Penelope Seidler by Fiona Lowry

Archibald Prize 2014

I really love the winner of this year’s Archibald Prize: the portrait of Penelope Seidler by Fiona Lowry. Although I’d seen it previously online, it wasn’t until I saw it in real life today that I realised how much I like it.

It’s the kind of work you could spend hours looking at and see many layers of complexity emerge, although the story behind the portrait is quite simple. It’s set in the yard of a house designed by Penelope and her husband Harry, and in which they lived for many years. Harry’s dead now, and Penelope no longer lives there. For the painting, Penelope and the artist went back to that house, and what you see is a portrait of Penelope looking back at the house.

“When you’re doing a portrait it’s said you should always start with the eyes”, the tour guide told us at the Art Gallery of NSW today. Although the image above is cropped (it’s a full-length portrait), the eyes draw you in.

The other works that really captured my attention today were the portrait of Ash Flanders as Hedda Gabler by Wendy Sharpe, the portrait of Tim Maguire by Mia Oatley and the portrait of his father by Anh Do. Anh is one seriously talented guy. As well as his acting, writing and comedy, he’s also a really fantastic artist (I never knew). Our guide today explained Anh also worked in a bakery, and his attitude to paint was probably drawn from this experience, spreading large amounts of paint around as you perhaps would pastry or confectionery.

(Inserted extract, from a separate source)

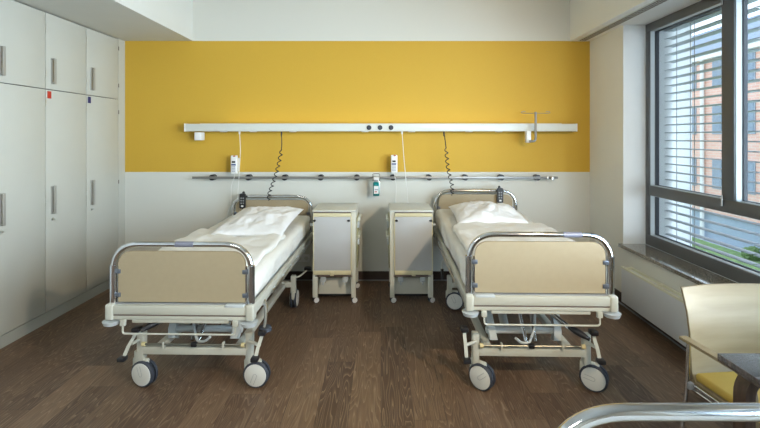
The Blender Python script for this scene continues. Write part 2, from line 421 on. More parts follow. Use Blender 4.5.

It was a really lovely way to spend the afternoon, and especially nice since my friend Sue now lives in Sydney. It’s quite a luxury to be able to chat in morning, and organise something for the early afternoon without the need to book a flight and fly 1,000 km.

I’ve concluded that when I retire, I’d like to spend my time evenly divided between being an art gallery tour guide and conducting history walks. Now that would be really nice.